The facts below highlight air transport's impact worldwide:

  • The IATA has forecasted that in 2010, close to 2.3 billion passengers, approximately 30% of the world’s population, will be transported by the world’s airlines.
  • Air cargo has become the essential mode of transportation for high value and perishable goods. 40% of all goods by value worldwide are transported by air. Many developing countries depend heavily on air cargo for their exports as other modes are unreliable or non-existent.
  • Worldwide growth of air travel in revenue passenger kilometers (RPK) traveled fell 3.8% in 2009, and it is expected to rebound 3.3% in 2010, followed by a 5.5% lift in 2011.
  • In South Asia alone, the number of passengers carried by air transport has grown 14% in 2007. East Asia and Pacific has seen a growth rate of 13%. These figures far exceed overall economic growth rates for these regions.
  • 43.3 million tons of freight will be transported by air in 2010, up from 30.4 million in 2000.
  • Air transport worldwide employs 5.5 million people.

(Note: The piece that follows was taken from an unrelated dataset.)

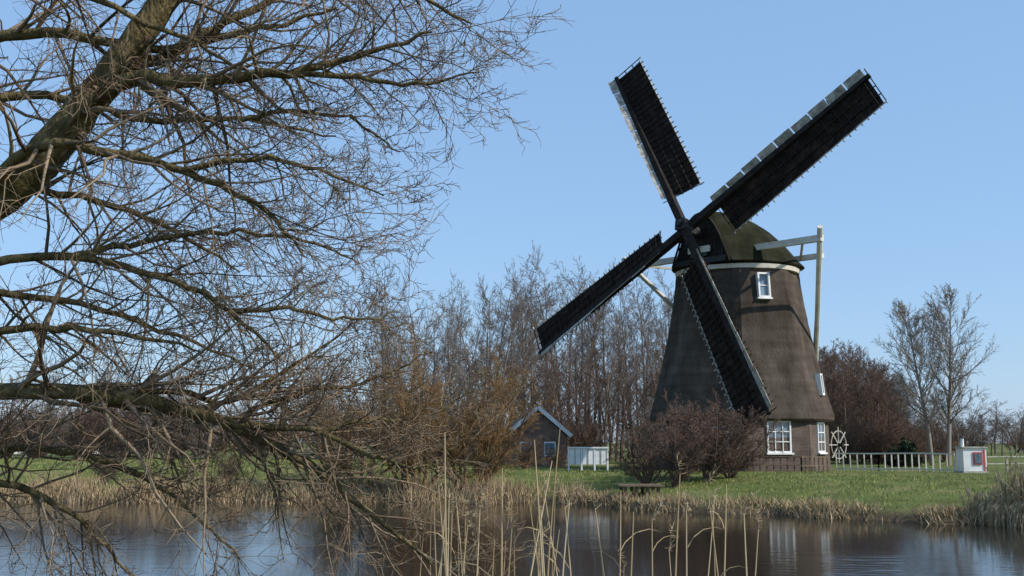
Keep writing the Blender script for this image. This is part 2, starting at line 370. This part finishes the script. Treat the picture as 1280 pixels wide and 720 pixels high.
# rotor
nrm=(f*math.cos(TAU)+Z*math.sin(TAU)).normalized(); eu=(Z*math.cos(TAU)-f*math.sin(TAU)).normalized(); eh=h
HUB=C+f*4.6+Z*13.31
mb=MB()
mb.tube([HUB-nrm*3.2,HUB-nrm*.6],[.32,.3],12,0,True)
mb.box(HUB-nrm*.0,(.62,.62,1.15),(eh,eu,nrm),0)
mb.box(HUB+nrm*.68,(.3,.3,.2),(eh,eu,nrm),0)
mb.obj('windshaft',['iron'],mill)
RT=12.5; A0=.549
for bi in range(4):
    al=A0+bi*math.pi/2
    a=eh*math.cos(al)+eu*math.sin(al); Ld=-eh*math.sin(al)+eu*math.cos(al)
    off=.22 if bi%2 else -.22
    def P(r,l,k=0.0,extra=0.0):
        be=math.radians(22-18*(max(0,r-2)/10.5))+extra
        return HUB+a*r+Ld*(l*math.cos(be))+nrm*(l*math.sin(be)+k+off)
    mb=MB()
    rs=[0,2,5,8,RT]
    ws=[.2,.2,.17,.14,.10]
    for i in range(4):
        c=[]
        for r,w in ((rs[i],ws[i]),(rs[i+1],ws[i+1])):
            c.append([HUB+a*r+nrm*off+Ld*x*w+nrm*y*w for x,y in ((-1,-1),(1,-1),(1,1),(-1,1))])
        mb.hexa(c[0]+c[1],1)
    R0=2.0
    nb=26
    for i in range(nb+1):
        r=R0+.05+(RT-.1-R0)*i/nb; j=U(-.05,.05)
        for l0,l1 in ((-1.98+j,-.12),(.12,.52)):
            p,q=P(r,l0,.0),P(r,l1,.0); mb.beam(p,q,.05,.04,1)
        mb.beam(P(r,-2.0+j,.01),P(r,-1.84,.01),.07,.06,2)
    for l in (-1.82,-1.25,-.68):
        n=10
        for i in range(n):
            r0=R0+(RT-.05-R0)*i/n; r1=R0+(RT-.05-R0)*(i+1)/n
            mb.beam(P(r0,l,-.03),P(r1,l,-.03),.06,.04,2 if l<-1.8 else 1)
    NR,NL=26,6; o=len(mb.v)
    for i in range(NR+1):
        r=R0+.15+(RT-.35-R0)*i/NR
        for j in range(NL+1):
            l=-1.8+1.7*j/NL; mb.v.append(tuple(P(r,l,-.055-.08*math.sin(math.pi*j/NL)*(.6+.5*noise.noise(V((r*1.3,l*2,bi)))))))
    for i in range(NR):
        for j in range(NL):
            q=o+i*(NL+1)+j; mb.f.append((q,q+1,q+NL+2,q+NL+1)); mb.m.append(0)
    npn=9
    for i in range(npn):
        r0=R0+.1+(RT-.25-R0)*i/npn+.04; r1=R0+.1+(RT-.25-R0)*(i+1)/npn-.04
        ex=math.radians(21+U(-4,4)); wd=.54+U(-.06,.04)
        A=[P(r0,.12,.07),P(r1,.12,.07),P(r1,wd,.07,ex),P(r0,wd,.07,ex)]
        mb.hexa([p-nrm*.02 for p in A]+[p+nrm*.02 for p in A],3)
    mb.obj('sail',['cloth','darkwood','boards','boards'],mill)

# tail
mb=MB()
LS=(1.7,12.15,6.7); SS=(-2.2,11.95,4.3); tb=(-8.6,1.1)
mb.beam(cpt(LS[0],-LS[2],LS[1]),cpt(LS[0],LS[2],LS[1]),.3,.34,0)
mb.beam(cpt(SS[0],-SS[2],SS[1]),cpt(SS[0],SS[2],SS[1]),.26,.3,0)
mb.tube([cpt(-2.8,0,12.2),cpt(tb[0],0,tb[1])],[.19,.15],8,0,True)
for sgn in (-1,1):
    p=cpt(LS[0]-.0,sgn*(LS[2]-.15),LS[1]); q=cpt(tb[0]+1.6,sgn*.25,tb[1]+.9); d=(p-q).normalized()
    mb.tube([p+d*.75,q],[.15,.12],8,0,True)
    p=cpt(SS[0],sgn*(SS[2]-.15),SS[1]); q=cpt(tb[0]+1.8,sgn*.25,tb[1]+2.4); d=(p-q).normalized()
    mb.tube([p+d*.4,q],[.12,.1],8,0,True)
    mb.beam(cpt(LS[0],sgn*(LS[2]-1.2),LS[1]-.1),cpt(LS[0]-3.2,sgn*3.3,LS[1]-.35),.12,.14,0)
mb.obj('tail_frame',['cream'],mill)
mb=MB(); wc=cpt(tb[0]-.1,.9,1.35)
rm=[wc+f*math.cos(t)*.85+Z*math.sin(t)*.85 for t in [2*math.pi*i/20 for i in range(21)]]
mb.tube(rm,[.035]*21,6,0)
for i in range(4):
    t=math.pi*i/4; d=f*math.cos(t)+Z*math.sin(t); mb.beam(wc-d*1.1,wc+d*1.1,.06,.06,0)
mb.beam(wc-h*.9,wc+h*.3,.22,.22,1); mb.beam(cpt(tb[0],0,1.3),cpt(tb[0]-.2,0,-.1),.25,.25,1)
mb.obj('winding_wheel',['greywood','darkwood'],mill)
mb=MB(); mb.box(C+dirn(corn[7]+math.pi/8)*4.5+V((0,0,1.05)),(1.1,.2,2.1),(face_frame(7)[1],face_frame(7)[0],Z),0); mb.obj('door',['green'],mill)

# ---------------------------------------------------------------- fences, huts
def railing(name,pts,hgt,step,key,rails=(1.0,.5),pw=.08,rw=.06,zoff=0):
    mb=MB()
    for (x0,y0),(x1,y1) in zip(pts,pts[1:]):
        L=math.hypot(x1-x0,y1-y0); n=max(1,round(L/step))
        for i in range(n+1):
            x=x0+(x1-x0)*i/n; y=y0+(y1-y0)*i/n; z=H(x,y)
            mb.box((x,y,z+hgt/2-.05),(pw,pw,hgt+.1))
            if i<n:
                X=x0+(x1-x0)*(i+1)/n; Y=y0+(y1-y0)*(i+1)/n; Z2=H(X,Y)
                for r in rails: mb.beam((x,y-pw/2-rw/2-.003,z+hgt*r),(X,Y-pw/2-rw/2-.003,Z2+hgt*r),rw,rw)
    return mb.obj(name,[key])
railing('white_railing',[(17.6,61.5),(19.5,60.3),(22.4,57.4)],.95,.36,'cream',(.97,.12),.06,.07)
railing('wooden_fence',[(11.2,57.6),(14.6,57.2),(16.2,58.2)],.8,.34,'brownwood',(.95,.4),.06,.06)
railing('wooden_fence',[(24.8,59.4),(33,60)],.8,1.2,'greywood',(.95,.5),.08,.05)
railing('bridge_railing',[(-14,72),(-5.5,72)],1.1,.55,'greywood',(.97,.5,.1),.06,.06)
railing('bridge_railing',[(-40,82),(-24,80)],1.0,1.0,'greywood',(.97,.5),.08,.06)

hut=empty('white_hut')
hx,hy=22.95,56.6; hz=H(hx,hy)
mb=MB(); mb.box((hx,hy,hz+.62),(1.15,.9,1.2),None,0); mb.box((hx,hy,hz+1.26),(1.3,1.05,.07),None,3); mb.box((hx,hy,hz+.03),(1.25,1.0,.14),None,3)
mb.box((hx+.12,hy-.47,hz+.72),(.44,.05,.62),None,1); mb.box((hx+.12,hy-.50,hz+.72),(.32,.03,.5),None,2)
mb.box((hx+.46,hy-.465,hz+.6),(.06,.05,1.1),None,1)
mb.obj('walls',['white','red','glass','greywood'],hut)
mb=MB(); mb.tube([V((hx-.42,hy,hz+1.2)),V((hx-.42,hy,hz+1.7))],[.09,.09],8,0,True); mb.tube([V((hx-.42,hy,hz+1.71)),V((hx-.42,hy,hz+1.8))],[.14,.05],8,1,True)
mb.obj('chimney',['white','iron'],hut)

def house(name,x,y,w,d,eave,ridge,rot,wall,roof='tile',wins=2):
    e=empty(name); z=H(x,y); R=Matrix.Rotation(rot,3,'Z')
    def T(a,b,c): return V((x,y,z))+R@V((a,b,c))
    mb=MB(); o=len(mb.v)
    for b in (-d/2,d/2):
        mb.v+=[tuple(T(-w/2,b,-.2)),tuple(T(w/2,b,-.2)),tuple(T(w/2,b,eave)),tuple(T(0,b,ridge)),tuple(T(-w/2,b,eave))]
    mb.f+=[(0,1,2,3,4),(9,8,7,6,5),(1,6,7,2),(0,4,9,5)]; mb.m+=[0]*4
    mb.obj('walls',[wall],e)
    mb=MB()
    for s in (-1,1):
        a=[T(0,-d/2-.25,ridge+.05),T(s*(w/2+.3),-d/2-.25,eave-.1),T(s*(w/2+.3),d/2+.25,eave-.1),T(0,d/2+.25,ridge+.05)]
        n=Z*.1; mb.hexa(a+[p+n for p in a],0)
        mb.beam(T(s*.03,-d/2-.29,ridge+.1),T(s*(w/2+.35),-d/2-.29,eave-.06),.06,.24,1)
    mb.obj('roof',[roof,'white'],e)
    mb=MB()
    for i in range(wins):
        cx=(i-(wins-1)/2)*w/(wins+.3)
        mb.box(T(cx,-d/2-.02,eave*.55),(.75,.08,.9),(R@V((1,0,0)),R@V((0,1,0)),Z),0); mb.box(T(cx,-d/2-.05,eave*.55),(.58,.05,.72),(R@V((1,0,0)),R@V((0,1,0)),Z),1)
    mb.obj('windows',['white','glass'],e)
    return e
house('brick_house',1.3,73,3.5,5.0,1.9,3.5,.12,'redbrick')
house('white_house',-47,108,3.2,4,2.2,3.3,.2,'white')
house('white_house',-39,104,1.3,2,1.6,2.2,-.1,'white',wins=1)
mb=MB()
gx,gy=4.1,61; g0=H(gx,gy)
for i in range(4): mb.box((gx-1.05+i*.7,gy,g0+.6),(.09,.09,1.3),None,0)
for i in range(3):
    mb.box((gx-.7+i*.7,gy,g0+.75),(.58,.04,.85),None,0)
    mb.box((gx-.7+i*.7,gy-.035,g0+.75),(.05,.03,.85),None,1)
mb.beam((gx-1.1,gy-.06,g0+1.22),(gx+1.1,gy-.06,g0+1.22),.06,.08,0)
mb.obj('white_gate',['white','greywood'])
mb=MB()  # low landing stage in the sedge
for i in range(8): mb.box((4.3+(i%4)*.42,43.2 if i<4 else 44.8,-.65),(.12,.12,1.0),None,0)
for i in range(11): mb.box((4.95,43.1+i*.16,-.14),(1.7,.14,.05),None,0)
mb.obj('landing_stage',['brownwood'])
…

Yet, by the same token, air transport now faces a fresh set of challenges, endangering the more optimistic growth forecasts. Fuel costs have risen substantially, from an annually $46 billion in 2000 to an astounding $136 billion in 2007, when crude oil prices were at $73 per barrel – still just above half of the $140 per barrel seen more recently in mid 2008.

In addition, the industry is becoming more and more of a target of environmental concerns particularly because of its consistent growth over time. Though it only contributes to a very small fraction of overall emissions today (estimates are in the 3 to 4% range), the rapid growth of air transport during the past few decades has caused such concerns that it is now becoming the target of new tradable carbon rights rules being applied in Europe, and similar legislation (Lieberman-Warner Climate Security Act of 2008) occurring in the United States.